Sharon Young is senior strategist for marine wildlife for the Humane Society of the U.S.

Young voted against the programme, said.

“You can’t kill your way out of this problem,” she said of 13 dwindling fish runs on the Columbia and Snake.

Kill these sea lions, and more will just take their place, as other factors continue to push salmon into extinction, she added.

“It is not going to make any difference, and you will have killed animals for nothing.

“We tend to knee-jerk turn to some lethal solution to a conflict with any predator. But it doesn’t work without wiping out the population,” she said.

The Marine Mammal Protection Act was passed by Congress in 1972 after seals, sea lions and others animals were hunted nearly to extinction in part because of conflicts with fisheries, she noted.

The protection act has been a spectacular success, re-wilding the Salish Sea and coast of Washington with more whales, sea lions, harbor porpoise, seals and orcas – other than southern resident orcas that frequent Puget Sound and feed on dwindling fish runs – than have been seen in a generation.

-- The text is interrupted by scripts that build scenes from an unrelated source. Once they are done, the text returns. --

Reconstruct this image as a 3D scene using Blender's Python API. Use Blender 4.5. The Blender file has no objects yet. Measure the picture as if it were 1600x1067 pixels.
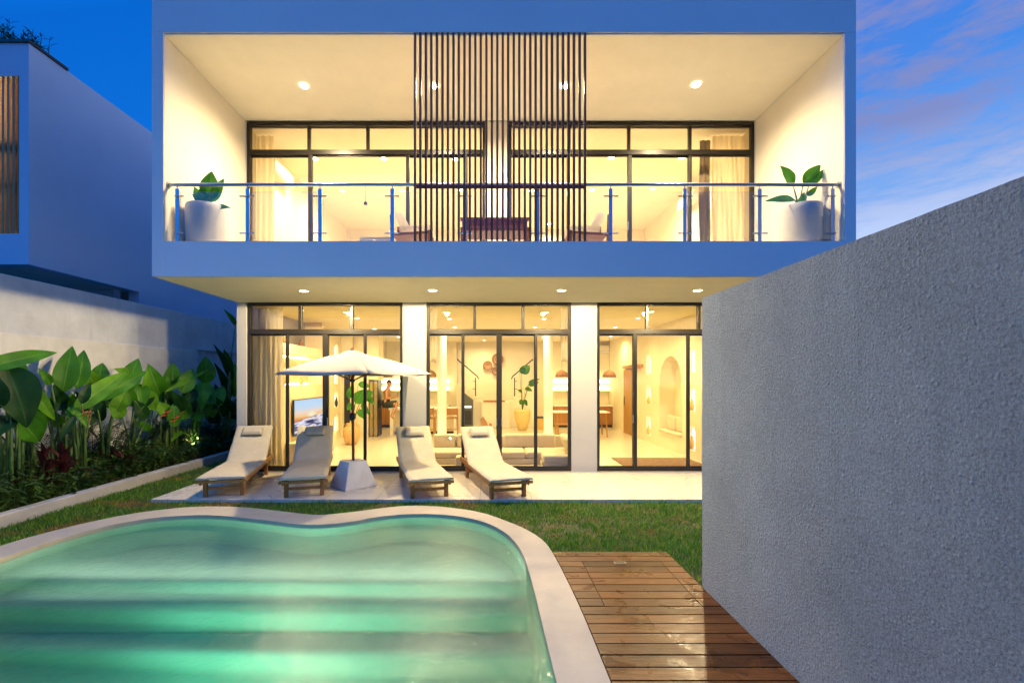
import bpy, bmesh, math, random
from mathutils import Vector, Matrix, noise
from mathutils.geometry import tessellate_polygon
R = math.radians
PI = math.pi
random.seed(7)
S = bpy.context.scene
COL = S.collection

# ------------------------------------------------------------------ camera
H = 1.85            # eye height above the terrace, metres
F = 720.0           # focal length in photo pixels (photo 1600 wide)
VX, VY = 765.0, 592.0
cam_d = bpy.data.cameras.new("camera")
cam = bpy.data.objects.new("camera", cam_d)
COL.objects.link(cam)
cam.location = (0, 0, H)
cam.rotation_euler = (R(90), 0, 0)
cam_d.sensor_width = 36.0
cam_d.lens = F / 1600 * 36
cam_d.shift_x = 35 / 1600
cam_d.shift_y = 58.5 / 1600
cam_d.clip_start = 0.05
cam_d.clip_end = 900
S.camera = cam

# ------------------------------------------------------------------ exposure
S.view_settings.view_transform = 'Standard'
S.view_settings.look = 'None'
S.view_settings.exposure = 0.0
S.view_settings.gamma = 1.0
S.cycles.use_denoising = True
S.cycles.max_bounces = 9
S.cycles.diffuse_bounces = 6
S.cycles.glossy_bounces = 4
S.cycles.transparent_max_bounces = 24
S.cycles.sample_clamp_indirect = 6.0
S.cycles.caustics_reflective = False
S.cycles.caustics_refractive = False

# ------------------------------------------------------------------ dusk sky
world = bpy.data.worlds.new("World")
S.world = world
world.use_nodes = True
wt = world.node_tree
wt.nodes.clear()


def N(t, typ, **kw):
    n = t.nodes.new(typ)
    for k, v in kw.items():
        if k.startswith('i_'):
            n.inputs[k[2:].replace('_', ' ')].default_value = v
        else:
            setattr(n, k, v)
    return n


def math_node(t, op, a, b=None, clamp=False):
    n = t.nodes.new('ShaderNodeMath')
    n.operation = op
    n.use_clamp = clamp
    for i, v in enumerate((a, b)):
        if v is None:
            continue
        if hasattr(v, 'links') or isinstance(v, bpy.types.NodeSocket):
            t.links.new(v, n.inputs[i])
        else:
            n.inputs[i].default_value = v
    return n.outputs[0]


def mix_rgb(t, fac, a, b, blend='MIX'):
    n = t.nodes.new('ShaderNodeMix')
    n.data_type = 'RGBA'
    n.blend_type = blend
    for i, v in ((0, fac), (6, a), (7, b)):
        if isinstance(v, bpy.types.NodeSocket):
            t.links.new(v, n.inputs[i])
        elif isinstance(v, (int, float)):
            n.inputs[i].default_value = v
        else:
            n.inputs[i].default_value = (*v[:3], 1)
    return n.outputs[2]


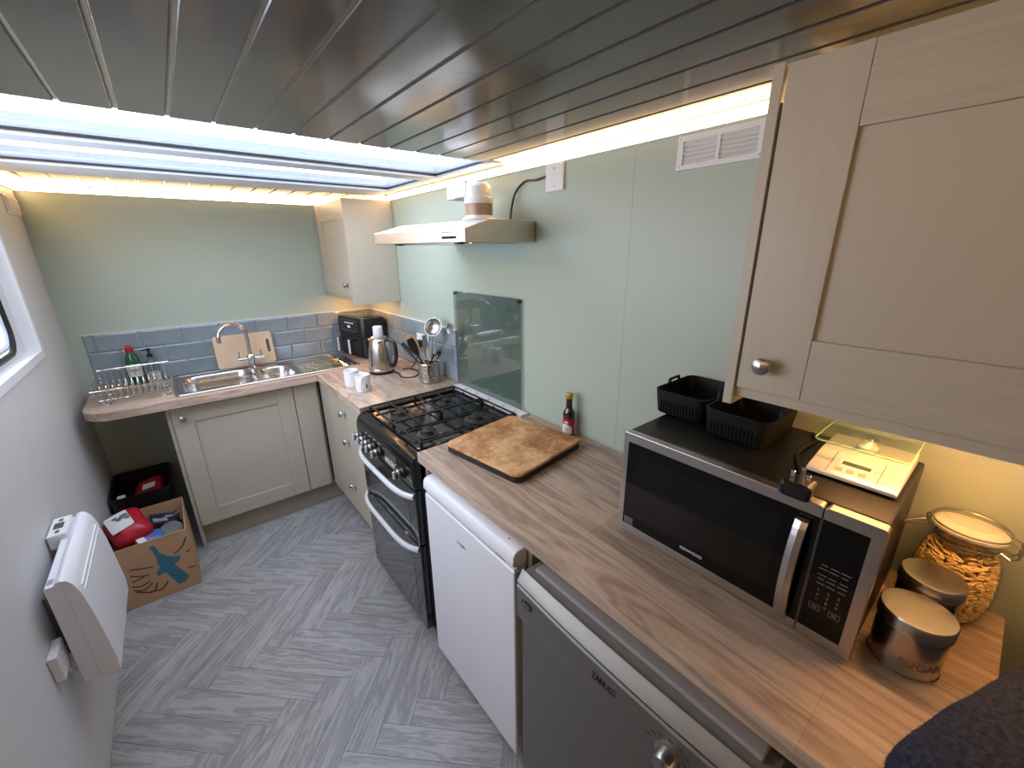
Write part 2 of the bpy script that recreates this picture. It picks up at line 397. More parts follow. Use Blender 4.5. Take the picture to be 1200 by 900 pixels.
floor = structure(box(XL, 0, YB, 0, -0.06, -0.004).build('floor', 'floor_slab'))
def clip_poly(poly, x0, x1, y0, y1):
    def cl(P, ins, inter):
        out = []
        for i in range(len(P)):
            a, b = P[i - 1], P[i]
            if ins(b):
                if not ins(a): out.append(inter(a, b))
                out.append(b)
            elif ins(a): out.append(inter(a, b))
        return out
    def ix(v): return lambda a, b: (v, a[1] + (b[1] - a[1]) * (v - a[0]) / (b[0] - a[0]))
    def iy(v): return lambda a, b: (a[0] + (b[0] - a[0]) * (v - a[1]) / (b[1] - a[1]), v)
    for ins, it in ((lambda p: p[0] >= x0, ix(x0)), (lambda p: p[0] <= x1, ix(x1)), (lambda p: p[1] >= y0, iy(y0)), (lambda p: p[1] <= y1, iy(y1))):
        if poly: poly = cl(poly, ins, it)
    return poly
def floor_planks():
    w, L, g = 0.098, 0.44, 0.0006
    u0, v0 = 0.082, -1.915 - w
    s2 = math.sqrt(0.5)
    def place(u, v, lu, lv):
        pts = [(u + g, v + g), (u + lu - g, v + g), (u + lu - g, v + lv - g), (u + g, v + lv - g)]
        P = [((a + b) * s2, (b - a) * s2) for a, b in pts]
        P = clip_poly(P, XL + 0.001, -0.40, -3.30, -0.001)
        if len(P) < 3: return
        cu, cv = u + lu / 2, v + lv / 2; cx, cy = (cu + cv) * s2, (cv - cu) * s2
        rot = -PI / 4 if lu > lv else PI / 4
        c, s = math.cos(-rot), math.sin(-rot)
        loc = [((x - cx) * c - (y - cy) * s, (x - cx) * s + (y - cy) * c) for x, y in P]
        mb = MB(); n = len(loc)
        mb.loft([[(x, y, -0.004) for x, y in loc], [(x, y, 0.0) for x, y in loc]], sm=False)
        ob = mb.build('floor_plank', 'floor_plank', floor, local=True)
        ob.location = (cx, cy, 0); ob.rotation_euler = (0, 0, rot)
    for j in range(-6, 7):
        for i in range(-30, 31):
            uu, vv = u0 + i * w + j * L, v0 + i * w - j * L
            cx, cy = (uu + vv) * s2, (vv - uu) * s2
            if not (-3.2 < cx < 1.2 and -4.6 < cy < 1.0): continue
            place(uu, vv, L, w); place(uu + L, vv + w - L, w, L)
floor_planks()

def wall_right():
    w = structure(box(0, 0.08, YB, 0.08, -0.06, 2.05).build('wall_right', 'green_wall'))
    # raised joint between the two wall sheets
    box(-0.0006, 0, -2.3085, -2.3065, 0.92, 1.90).build('sheet_joint', 'green_wall', w)
    return w
WR = wall_right()
WF = structure(box(XL - 0.08, 0, 0, 0.08, -0.06, 2.05).build('wall_far', 'green_wall'))

def tiles():
    z0, ph, pl, g = H + 0.001, 0.098, 0.1907, 0.0035
    def tile_mesh(axis, a0, a1, zz):
        d, e = 0.0075, 0.007
        w = a1 - a0; mb = MB(); ee = min(e, w / 3)
        def fn(u, v, t): return (u, -t, v) if axis == 'y' else (-t, u, v)
        h = ph - g
        r0 = [(-w / 2, -h / 2), (w / 2, -h / 2), (w / 2, h / 2), (-w / 2, h / 2)]
        r1 = [(-w / 2 + ee, -h / 2 + e), (w / 2 - ee, -h / 2 + e), (w / 2 - ee, h / 2 - e), (-w / 2 + ee, h / 2 - e)]
        mb.loft([[fn(u, v, 0) for u, v in r0], [fn(u, v, 0.0045) for u, v in r0], [fn(u, v, d) for u, v in r1]], sm=False)
        ob = mb.build('tile', 'tile', WF if axis == 'y' else WR, local=True)
        c = (a0 + a1) / 2
        ob.location = (c, -0.002, zz + ph / 2) if axis == 'y' else (-0.002, c, zz + ph / 2)
    for row in range(3):
        zz = z0 + row * ph
        jo = -1.535 if row != 1 else -1.44
        xs = [-1.574] + [jo + pl * k for k in range(0, 10)]
        xs = [x for x in xs if x < -0.03] + [-0.004]
        for a, b in zip(xs[:-1], xs[1:]):
            if b - a > 0.02: tile_mesh('y', a + g / 2, b - g / 2, zz)
        jo = -0.53 if row != 1 else -0.435
        ys = sorted([-1.243] + [jo - pl * k for k in range(-3, 5)])
        ys = [y for y in ys if -1.2431 <= y < -0.03] + [-0.010]
        for a, b in zip(ys[:-1], ys[1:]):
            if b - a > 0.02: tile_mesh('x', a + g / 2, b - g / 2, zz)
    box(-1.574, -0.002, -0.002, 0, H + 0.001, 1.205).build('grout_bed', 'grout', WF)
    box(-0.002, 0, -1.243, -0.002, H + 0.001, 1.205).build('grout_bed', 'grout', WR)
    box(-1.576, -0.002, -0.0095, 0, 1.205, 1.209).build('edge_trim', 'white_plastic', WF)
    box(-0.0095, 0, -1.243, -0.009, 1.205, 1.209).build('edge_trim', 'white_plastic', WR)
tiles()

# left wall with the porthole opening
WX = (-2.45, -0.535, 1.213, 1.80)    # y0 y1 z0 z1
def wall_left():
    mb = MB(); x0 = XL - 0.038
    g = 0.006
    mb.box(x0, XL, YB, WX[0] - g, -0.06, 2.05); mb.box(x0, XL, WX[1] + g, 0, -0.06, 2.05)
    mb.box(x0, XL, WX[0] - g, WX[1] + g, -0.06, WX[2] - g); mb.box(x0, XL, WX[0] - g, WX[1] + g, WX[3] + g, 2.05)
    w = structure(mb.build('wall_left', 'white_wall'))
    y0, y1, z0, z1 = WX
    win = sroot('window_1', (XL, (y0 + y1) / 2, z0))
    # liner lip standing proud around the opening
    t = 0.010; q = 0.022
    m2 = MB(); fx = XL + 0.006
    m2.plate([[(y0 - t, z0 - t), (y1 + t, z0 - t), (y1 + t, z1 + t), (y0 - t, z1 + t)], [(y0 + q, z0 + q), (y0 + q, z1 - q), (y1 - q, z1 - q), (y1 - q, z0 + q)]], lambda u, v, d: (d, u, v), XL - 0.039, fx)
    m2.build('liner_frame', 'white_plastic', win)
    # bevelled inner board with the porthole hole
    cy, cz, ww, hh = (y0 + y1) / 2 + 0.0, 1.52, 1.63, 0.52
    xb = XL - 0.0395
    m3 = MB()
    m3.plate([[(y0 - .008, z0 - .008), (y1 + .008, z0 - .008), (y1 + .008, z1 + .008), (y0 - .008, z1 + .008)], rrect(cy, cz, ww, hh, 0.09, 6)[::-1]], lambda u, v, d: (d, u, v), xb - 0.012, xb)
    m3.build('inner_board', 'white_wall', win)
    g = MB(); ring = rrect(cy, cz, ww, hh, 0.09, 6)
    g.tube([(xb, a, b) for a, b in ring], 0.011, 8, closed=True); g.build('rubber_gasket', 'gasket', win)
    f = MB(); ring = rrect(cy, cz, ww - 0.05, hh - 0.05, 0.07, 6)
    f.tube([(xb - 0.012, a, b) for a, b in ring], 0.013, 8, closed=True); f.build('frame', 'aluminium', win)
    box(xb - 0.022, xb - 0.018, cy - ww / 2, cy + ww / 2, cz - hh / 2, cz + hh / 2).build('pane', 'window_glass', win)
wall_left()

def wall_back():
    structure(box(XL - 0.08, 0.08, YB - 0.08, YB, -0.06, 2.05).build('wall_back', 'white_wall'))
wall_back()

def ceiling():
    x0, x1, y0, y1 = SKY
    mb = MB()
    mb.box(XL, 0, YB, y0, CZ + 0.022, CZ + 0.06); mb.box(XL, 0, y1, 0, CZ + 0.022, CZ + 0.06)
    mb.box(XL, x0, y0, y1, CZ + 0.022, CZ + 0.06); mb.box(x1, 0, y0, y1, CZ + 0.022, CZ + 0.06)
    c = structure(mb.build('ceiling', 'deck'))
    pitch, gap = 0.0952, 0.0085
    def run(ya, yb):
        k0 = -4
        gx = [-1.269 + pitch * k for k in range(k0, 13)]
        edges = [(a + gap / 2, b - gap / 2) for a, b in zip(gx[:-1], gx[1:])]
        edges.append((gx[-1] + gap / 2, -0.001)); edges.insert(0, (XL + 0.001, gx[0] - gap / 2))
        for a, b in edges:
            if b < XL + 0.02: continue
            a = max(a, XL + 0.001)
            e = 0.0018; w = b - a
            poly = [(a, CZ + 0.010), (a, CZ + e), (a + e, CZ), (b - e, CZ), (b, CZ + e), (b, CZ + 0.010)]
            cx = (a + b) / 2; cy = (ya + yb) / 2
            m = MB().prism([(p - cx, q - CZ) for p, q in poly], 'y', ya - cy, yb - cy)
            o = m.build('ceiling_plank', 'ceiling', c, local=True); o.location = (cx, cy, CZ)
        for g in gx:
            if g < XL + 0.01: continue
            box(g - gap / 2, g + gap / 2, ya, yb, CZ + 0.0040, CZ + 0.0098).build('groove_strip', 'groove', c)
    run(YB + 0.002, y0); run(y1, -0.002)
    return c
ceiling()

def skylight():
    x0, x1, y0, y1 = SKY
    s = sroot('window_2', ((x0 + x1) / 2, (y0 + y1) / 2, CZ))
    xr = -0.105
    for (a, b) in ((y0, -1.30), (-1.197, -0.76)):
        box(x0 + 0.02, xr, a, b, CZ + 0.012, CZ + 0.017).build('pane', 'roof_glass', s)
        # black glazing seals around each pane
        for (p, q, r, t) in ((x0, xr + 0.004, a - 0.003, a + 0.001), (x0, xr + 0.004, b - 0.003, b + 0.003), (xr - 0.003, xr + 0.004, a, b)):
            box(p, q, r, t, CZ + 0.004, CZ + 0.012).build('glazing_seal', 'gasket', s)
    box(x0, x1, -1.297, -1.200, CZ - 0.006, CZ + 0.05).build('crossbar', 'aluminium', s, 0.002)
    box(x0, x1, -0.757, y1, CZ - 0.006, CZ + 0.05).build('crossbar', 'aluminium', s, 0.002)
    box(xr + 0.003, x1, y0 - 0.03, -1.298, CZ - 0.004, CZ + 0.05).build('side_frame', 'aluminium', s, 0.002)
    box(xr + 0.003, x1, -1.199, -0.758, CZ - 0.004, CZ + 0.05).build('side_frame', 'aluminium', s, 0.002)
    box(x0, x0 + 0.022, y0, y1, CZ + 0.0, CZ + 0.05).build('side_frame', 'aluminium', s, 0.002)
skylight()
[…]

But the marine mammal boom is too much of a good thing, salmon managers say, with sea lions taking a significant bite out of the survival of threatened and endangered fish in the Columbia.

The Oregon Department of Fish and Wildlife killed 33 sea lions at Willamette Falls in 2019, Lee noted, and that single action dropped predation on winter steelhead at risk of extinction from 25 per cent of the run in 2018, to 7 per cent in 2019 – and just 1 to 2 per cent in 2020, Lee said.

That translates to about 1,377 steelhead saved out of a total run of 5,510, and a significantly lower risk of extinction.

“We hope and expect to see similar benefit to other salmon stocks in the application area,” Lee said of the kill program.

The Washington Legislature provided 462,000 dollars for the programme in the biennial budget approved last spring, contingent on the permit being approved.

A total of $300,000 in federal funds is also budgeted for the programme, divided between Oregon and Washington.